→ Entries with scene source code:
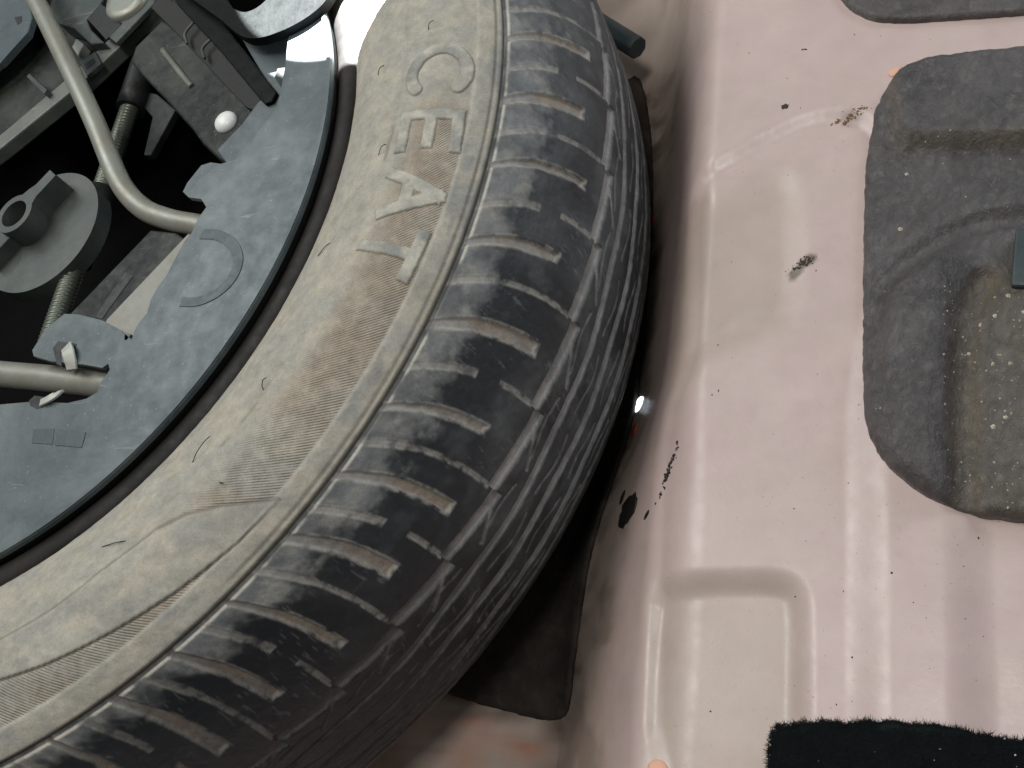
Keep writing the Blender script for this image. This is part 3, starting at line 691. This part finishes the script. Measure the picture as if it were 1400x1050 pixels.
# ------------------------------------------------------------------ scissor jack stowed in the tray
jack = thing('scissor_jack', (60, 40, 20), 'black painted scissor jack with threaded screw stowed in the tray', 'jack')
prism('channel_arm', upoly('178,84 184,64 222,26 236,34 262,60 344,146 352,168 334,200 306,222 292,210 276,196 262,176 222,132 190,98', 58), 58, 20, JACKM, jack, bev=1.6, seg=3)
rdg = smooth_path(np.array([unp(222, 68, 58.2), unp(236, 86, 58.6), unp(250, 104, 58.6), unp(262, 118, 58.2)]), 8)
tube('stamped_ridge', rdg, 1.5, FOLD, jack, seg=12, flat=.7)
rdg = smooth_path(np.array([unp(240, 38, 58), unp(280, 80, 58.3), unp(338, 142, 58)]), 8)
tube('turned_edge', rdg, 1.0, FOLD, jack, seg=10)
o = tube('rivet_head', np.array([unp(310, 168, 58)+np.array([0, 0, z_]) for z_ in (-1, .8, 2.2, 3.2, 3.7, 3.8)]), np.array([5.6, 5.5, 4.8, 3.4, 1.6, .3]), WHITE, jack, seg=24)
prism('side_rail', upoly('236,-14 256,-14 306,34 378,126 372,138 362,142 354,134 298,66 242,6', 66), 66, 3, COLLAR, jack, bev=.6)
prism('rail_wall', upoly('206,10 218,-6 240,2 300,64 362,140 350,152 336,146 326,136 240,44', 60), 60, 24, SEAL, jack, bev=.5)
for (a, b, c_) in (('255,58 252,44 258,34 266,29'), ('280,76 277,64 284,54 292,50')) if False else ((('256,60'), ('253,46'), ('265,30')), (('280,80'), ('277,66'), ('292,50'))):
    pts_ = [unp(*map(float, q.split(',')), 63.2) for q in (a, b, c_)]
    tube('cross_rib', smooth_path(pts_, 6), .7, JACKG, jack, seg=8)
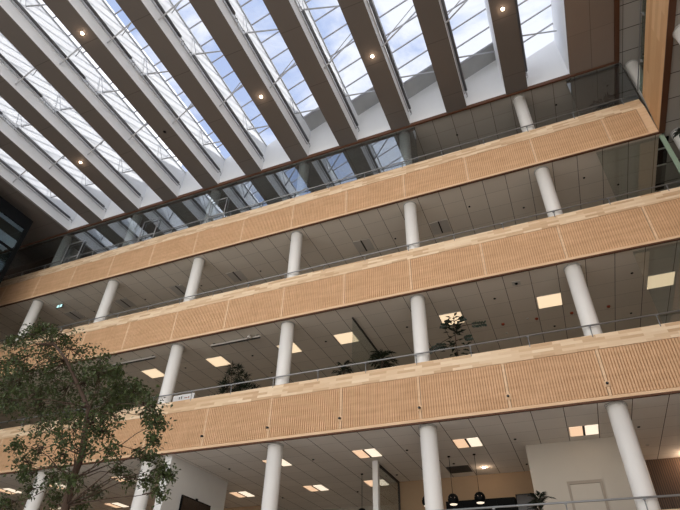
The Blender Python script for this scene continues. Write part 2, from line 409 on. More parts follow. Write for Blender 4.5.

→ Task objective:
Transcribe every record above exactly as written, leaving out any pictures.

→ Task answer:
Keep writing the Blender script for this image. This is part 3, starting at line 691. This part finishes the script. Measure the picture as if it were 1400x1050 pixels.
# ------------------------------------------------------------------ scissor jack stowed in the tray
jack = thing('scissor_jack', (60, 40, 20), 'black painted scissor jack with threaded screw stowed in the tray', 'jack')
prism('channel_arm', upoly('178,84 184,64 222,26 236,34 262,60 344,146 352,168 334,200 306,222 292,210 276,196 262,176 222,132 190,98', 58), 58, 20, JACKM, jack, bev=1.6, seg=3)
rdg = smooth_path(np.array([unp(222, 68, 58.2), unp(236, 86, 58.6), unp(250, 104, 58.6), unp(262, 118, 58.2)]), 8)
tube('stamped_ridge', rdg, 1.5, FOLD, jack, seg=12, flat=.7)
rdg = smooth_path(np.array([unp(240, 38, 58), unp(280, 80, 58.3), unp(338, 142, 58)]), 8)
tube('turned_edge', rdg, 1.0, FOLD, jack, seg=10)
o = tube('rivet_head', np.array([unp(310, 168, 58)+np.array([0, 0, z_]) for z_ in (-1, .8, 2.2, 3.2, 3.7, 3.8)]), np.array([5.6, 5.5, 4.8, 3.4, 1.6, .3]), WHITE, jack, seg=24)
prism('side_rail', upoly('236,-14 256,-14 306,34 378,126 372,138 362,142 354,134 298,66 242,6', 66), 66, 3, COLLAR, jack, bev=.6)
prism('rail_wall', upoly('206,10 218,-6 240,2 300,64 362,140 350,152 336,146 326,136 240,44', 60), 60, 24, SEAL, jack, bev=.5)
for (a, b, c_) in (('255,58 252,44 258,34 266,29'), ('280,76 277,64 284,54 292,50')) if False else ((('256,60'), ('253,46'), ('265,30')), (('280,80'), ('277,66'), ('292,50'))):
    pts_ = [unp(*map(float, q.split(',')), 63.2) for q in (a, b, c_)]
    tube('cross_rib', smooth_path(pts_, 6), .7, JACKG, jack, seg=8)
The Blender Python script for this scene continues. Write part 2, from line 409 on. More parts follow. Write for Blender 4.5.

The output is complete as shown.